Harney is wrong. Many parts of Ireland, including the meeja, are closer to Bradford or Bingley than Boston. Berlin? Would that it were my dear!
And de Valera is wrong too Europe isn't bad for our culchur, far from it. In fact, the European experience has been, almost without exception, hugely positive in terms of the Irish identity. Can you say the same for the wholesale importation of value systems and media and loyalties and so on from the UK and the USA? I mean, when Dublin supporters of Liverpool boo Bohemians at a football match in Dublin, it's pretty pathetic, isn't it? (By the way, bud, the supporters of all other Premier League would do exactly the same).
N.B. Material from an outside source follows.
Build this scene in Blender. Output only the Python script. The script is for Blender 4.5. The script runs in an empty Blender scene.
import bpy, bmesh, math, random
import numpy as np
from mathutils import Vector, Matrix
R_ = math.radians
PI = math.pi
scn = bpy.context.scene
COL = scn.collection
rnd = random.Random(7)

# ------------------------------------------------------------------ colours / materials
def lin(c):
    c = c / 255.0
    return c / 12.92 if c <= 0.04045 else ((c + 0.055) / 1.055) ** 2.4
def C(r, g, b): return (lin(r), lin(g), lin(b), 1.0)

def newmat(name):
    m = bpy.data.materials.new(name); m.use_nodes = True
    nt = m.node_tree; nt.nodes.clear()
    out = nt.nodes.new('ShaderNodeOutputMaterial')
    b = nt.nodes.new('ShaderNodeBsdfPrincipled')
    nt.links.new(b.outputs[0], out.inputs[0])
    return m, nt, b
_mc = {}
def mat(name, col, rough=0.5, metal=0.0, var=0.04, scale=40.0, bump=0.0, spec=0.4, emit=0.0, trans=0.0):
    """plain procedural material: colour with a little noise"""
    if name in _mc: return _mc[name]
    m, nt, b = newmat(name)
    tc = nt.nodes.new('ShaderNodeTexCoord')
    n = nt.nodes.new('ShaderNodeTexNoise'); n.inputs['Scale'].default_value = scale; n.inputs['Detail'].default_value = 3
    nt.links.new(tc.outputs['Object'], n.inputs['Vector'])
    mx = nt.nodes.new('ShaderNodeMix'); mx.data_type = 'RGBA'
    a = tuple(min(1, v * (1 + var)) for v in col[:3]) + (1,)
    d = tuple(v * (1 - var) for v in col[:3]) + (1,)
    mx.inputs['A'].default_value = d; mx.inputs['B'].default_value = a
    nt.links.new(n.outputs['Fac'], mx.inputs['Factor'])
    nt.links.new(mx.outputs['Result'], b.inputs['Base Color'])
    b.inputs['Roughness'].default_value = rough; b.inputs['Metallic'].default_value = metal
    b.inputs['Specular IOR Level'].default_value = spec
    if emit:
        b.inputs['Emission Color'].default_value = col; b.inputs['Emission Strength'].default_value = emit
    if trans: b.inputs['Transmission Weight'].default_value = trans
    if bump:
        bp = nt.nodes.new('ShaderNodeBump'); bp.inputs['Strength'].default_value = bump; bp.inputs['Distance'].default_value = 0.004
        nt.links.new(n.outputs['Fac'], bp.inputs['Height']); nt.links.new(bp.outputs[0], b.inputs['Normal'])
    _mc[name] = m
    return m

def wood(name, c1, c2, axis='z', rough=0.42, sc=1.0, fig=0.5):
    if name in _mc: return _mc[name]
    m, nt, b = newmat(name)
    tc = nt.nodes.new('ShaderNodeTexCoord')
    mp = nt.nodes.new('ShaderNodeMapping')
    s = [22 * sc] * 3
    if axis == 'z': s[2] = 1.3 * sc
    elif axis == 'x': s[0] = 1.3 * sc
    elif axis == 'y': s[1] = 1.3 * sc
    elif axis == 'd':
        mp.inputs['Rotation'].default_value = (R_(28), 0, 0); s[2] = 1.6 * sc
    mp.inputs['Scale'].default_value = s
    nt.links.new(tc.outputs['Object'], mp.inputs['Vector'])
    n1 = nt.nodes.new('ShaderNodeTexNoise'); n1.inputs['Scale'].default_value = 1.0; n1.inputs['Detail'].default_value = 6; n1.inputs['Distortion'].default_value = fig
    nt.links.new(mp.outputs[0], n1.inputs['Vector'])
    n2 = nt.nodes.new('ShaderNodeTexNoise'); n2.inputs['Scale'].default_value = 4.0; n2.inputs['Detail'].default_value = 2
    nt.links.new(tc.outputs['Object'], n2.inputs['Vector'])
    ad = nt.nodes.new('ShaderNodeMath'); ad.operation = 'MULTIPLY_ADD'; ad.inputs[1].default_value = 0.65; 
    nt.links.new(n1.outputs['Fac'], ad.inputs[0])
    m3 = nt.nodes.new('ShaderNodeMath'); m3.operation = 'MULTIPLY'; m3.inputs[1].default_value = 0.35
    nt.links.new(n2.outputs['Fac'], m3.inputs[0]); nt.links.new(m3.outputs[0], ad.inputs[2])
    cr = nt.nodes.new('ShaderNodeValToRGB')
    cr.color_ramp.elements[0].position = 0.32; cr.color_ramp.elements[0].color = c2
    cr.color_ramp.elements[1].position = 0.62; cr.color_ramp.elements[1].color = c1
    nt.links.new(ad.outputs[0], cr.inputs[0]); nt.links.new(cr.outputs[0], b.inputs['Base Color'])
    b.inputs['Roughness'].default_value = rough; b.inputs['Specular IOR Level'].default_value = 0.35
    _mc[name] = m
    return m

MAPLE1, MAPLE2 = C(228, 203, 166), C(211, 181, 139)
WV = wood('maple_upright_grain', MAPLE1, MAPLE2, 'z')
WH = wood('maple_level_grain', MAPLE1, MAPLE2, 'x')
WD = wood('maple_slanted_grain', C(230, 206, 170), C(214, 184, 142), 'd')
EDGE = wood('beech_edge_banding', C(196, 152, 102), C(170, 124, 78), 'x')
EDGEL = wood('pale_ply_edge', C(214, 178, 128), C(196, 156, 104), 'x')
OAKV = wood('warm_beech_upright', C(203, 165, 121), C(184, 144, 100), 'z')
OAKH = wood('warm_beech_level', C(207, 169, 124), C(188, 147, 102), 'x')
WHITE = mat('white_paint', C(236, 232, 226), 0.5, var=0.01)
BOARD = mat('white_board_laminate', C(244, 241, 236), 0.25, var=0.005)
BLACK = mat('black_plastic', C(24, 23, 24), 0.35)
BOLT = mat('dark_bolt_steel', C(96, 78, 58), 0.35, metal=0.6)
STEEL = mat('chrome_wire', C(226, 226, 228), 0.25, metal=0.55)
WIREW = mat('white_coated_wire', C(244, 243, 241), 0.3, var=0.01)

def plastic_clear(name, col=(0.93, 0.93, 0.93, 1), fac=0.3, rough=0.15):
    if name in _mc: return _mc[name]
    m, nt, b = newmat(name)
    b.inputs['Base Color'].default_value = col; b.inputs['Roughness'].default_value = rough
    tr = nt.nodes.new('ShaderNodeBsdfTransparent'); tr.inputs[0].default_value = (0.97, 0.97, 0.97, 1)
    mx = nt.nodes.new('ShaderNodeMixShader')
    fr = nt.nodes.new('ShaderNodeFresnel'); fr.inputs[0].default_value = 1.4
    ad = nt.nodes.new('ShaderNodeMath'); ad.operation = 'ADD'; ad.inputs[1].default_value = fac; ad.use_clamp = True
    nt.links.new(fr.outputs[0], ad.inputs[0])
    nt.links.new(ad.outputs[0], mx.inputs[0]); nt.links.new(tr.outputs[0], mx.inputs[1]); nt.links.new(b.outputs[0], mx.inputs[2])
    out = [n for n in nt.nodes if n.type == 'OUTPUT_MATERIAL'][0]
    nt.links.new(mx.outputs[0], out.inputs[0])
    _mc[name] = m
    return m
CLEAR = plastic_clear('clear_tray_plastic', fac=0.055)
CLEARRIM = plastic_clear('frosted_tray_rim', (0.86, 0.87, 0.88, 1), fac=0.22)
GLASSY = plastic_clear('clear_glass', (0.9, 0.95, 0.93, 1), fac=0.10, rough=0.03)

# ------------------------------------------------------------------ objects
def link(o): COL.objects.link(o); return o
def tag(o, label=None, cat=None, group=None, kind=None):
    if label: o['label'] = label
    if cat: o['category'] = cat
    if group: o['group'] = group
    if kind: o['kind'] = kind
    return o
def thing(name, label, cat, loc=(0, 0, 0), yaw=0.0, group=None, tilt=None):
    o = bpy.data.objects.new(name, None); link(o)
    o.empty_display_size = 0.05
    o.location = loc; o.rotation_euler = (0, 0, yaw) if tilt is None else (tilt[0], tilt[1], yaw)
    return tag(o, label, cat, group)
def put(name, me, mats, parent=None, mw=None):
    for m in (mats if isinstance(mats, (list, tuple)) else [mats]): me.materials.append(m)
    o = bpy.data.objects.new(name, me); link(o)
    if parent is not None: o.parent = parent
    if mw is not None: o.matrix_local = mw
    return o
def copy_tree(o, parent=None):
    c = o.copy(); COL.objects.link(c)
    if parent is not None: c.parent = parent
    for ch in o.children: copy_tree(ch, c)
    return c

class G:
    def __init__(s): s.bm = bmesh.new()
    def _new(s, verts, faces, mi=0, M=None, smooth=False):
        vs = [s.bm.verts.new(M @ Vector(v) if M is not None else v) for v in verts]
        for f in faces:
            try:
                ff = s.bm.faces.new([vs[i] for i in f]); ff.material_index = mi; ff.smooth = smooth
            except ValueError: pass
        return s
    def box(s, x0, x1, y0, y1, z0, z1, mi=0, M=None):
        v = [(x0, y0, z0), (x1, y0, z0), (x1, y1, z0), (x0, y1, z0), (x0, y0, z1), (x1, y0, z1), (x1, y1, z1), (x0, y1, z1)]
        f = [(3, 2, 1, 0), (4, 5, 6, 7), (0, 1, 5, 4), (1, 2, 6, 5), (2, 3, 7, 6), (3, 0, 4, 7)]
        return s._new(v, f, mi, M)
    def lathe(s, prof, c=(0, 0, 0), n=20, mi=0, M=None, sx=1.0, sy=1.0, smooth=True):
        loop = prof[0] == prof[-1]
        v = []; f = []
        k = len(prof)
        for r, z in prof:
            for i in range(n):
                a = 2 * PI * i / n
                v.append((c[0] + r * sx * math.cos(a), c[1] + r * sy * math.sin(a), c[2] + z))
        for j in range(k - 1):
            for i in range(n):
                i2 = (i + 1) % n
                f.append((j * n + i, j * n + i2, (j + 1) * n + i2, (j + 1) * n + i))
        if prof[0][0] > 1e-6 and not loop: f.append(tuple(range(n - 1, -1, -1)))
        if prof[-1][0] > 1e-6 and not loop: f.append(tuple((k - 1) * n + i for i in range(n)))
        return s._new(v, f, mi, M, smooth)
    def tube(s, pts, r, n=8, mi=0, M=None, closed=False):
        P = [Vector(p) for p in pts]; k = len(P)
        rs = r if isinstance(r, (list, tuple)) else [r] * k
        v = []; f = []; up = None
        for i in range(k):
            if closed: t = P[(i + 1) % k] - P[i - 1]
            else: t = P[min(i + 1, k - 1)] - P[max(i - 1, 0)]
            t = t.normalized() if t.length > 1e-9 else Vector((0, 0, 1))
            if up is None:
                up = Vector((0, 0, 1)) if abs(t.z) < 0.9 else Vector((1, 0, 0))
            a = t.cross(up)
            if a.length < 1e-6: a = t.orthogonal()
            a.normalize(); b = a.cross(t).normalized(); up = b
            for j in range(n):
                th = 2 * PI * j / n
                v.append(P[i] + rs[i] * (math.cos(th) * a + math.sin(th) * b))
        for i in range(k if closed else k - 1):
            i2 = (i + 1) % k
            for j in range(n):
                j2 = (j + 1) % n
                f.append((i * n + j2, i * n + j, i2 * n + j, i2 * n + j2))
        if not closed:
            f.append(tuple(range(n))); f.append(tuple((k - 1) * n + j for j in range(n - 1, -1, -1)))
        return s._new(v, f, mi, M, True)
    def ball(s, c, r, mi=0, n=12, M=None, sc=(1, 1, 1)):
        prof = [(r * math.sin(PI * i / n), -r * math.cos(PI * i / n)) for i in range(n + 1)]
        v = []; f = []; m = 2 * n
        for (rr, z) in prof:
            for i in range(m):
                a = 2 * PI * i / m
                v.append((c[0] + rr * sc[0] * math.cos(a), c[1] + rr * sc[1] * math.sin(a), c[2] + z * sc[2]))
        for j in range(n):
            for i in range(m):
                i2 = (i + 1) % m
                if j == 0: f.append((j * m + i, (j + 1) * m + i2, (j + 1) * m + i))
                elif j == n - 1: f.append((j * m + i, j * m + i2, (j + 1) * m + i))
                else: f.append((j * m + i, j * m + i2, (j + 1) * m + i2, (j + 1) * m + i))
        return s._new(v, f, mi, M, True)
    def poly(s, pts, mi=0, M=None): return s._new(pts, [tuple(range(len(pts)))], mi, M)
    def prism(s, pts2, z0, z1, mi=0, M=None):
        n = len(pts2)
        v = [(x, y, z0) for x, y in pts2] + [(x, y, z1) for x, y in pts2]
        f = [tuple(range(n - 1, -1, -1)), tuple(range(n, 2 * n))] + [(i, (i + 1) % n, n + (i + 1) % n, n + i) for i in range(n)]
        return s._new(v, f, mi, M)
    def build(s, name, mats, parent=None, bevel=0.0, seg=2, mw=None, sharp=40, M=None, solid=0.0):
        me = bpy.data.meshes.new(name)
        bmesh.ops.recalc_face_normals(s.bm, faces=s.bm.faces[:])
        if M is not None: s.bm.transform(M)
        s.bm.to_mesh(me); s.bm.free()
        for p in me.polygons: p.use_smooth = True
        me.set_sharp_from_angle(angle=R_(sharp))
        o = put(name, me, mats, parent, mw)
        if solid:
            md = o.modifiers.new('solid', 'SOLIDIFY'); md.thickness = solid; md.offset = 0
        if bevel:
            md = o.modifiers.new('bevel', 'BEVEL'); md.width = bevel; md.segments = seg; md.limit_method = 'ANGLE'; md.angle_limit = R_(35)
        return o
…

Look. These are great and powerful forces. It's capitalism. They aren't evil, but they aren't good either. They just are. I'm not for a second blaming or accusing UK tee-vee companies, or football clubs. If we are so pathetically devoid of football clubs to support here, or if we can't find more meaningful things to do than watch drunken oafs in Ibiza, or if we can't think of a better way to pass the time than getting utterly plastered and sick and violent, well, that's our problem. And it's one we need to sort out.
And we need to take responsibility, each one of us. And a lot of people should stop blaming young people. They were like that themselves. Once and maybe still.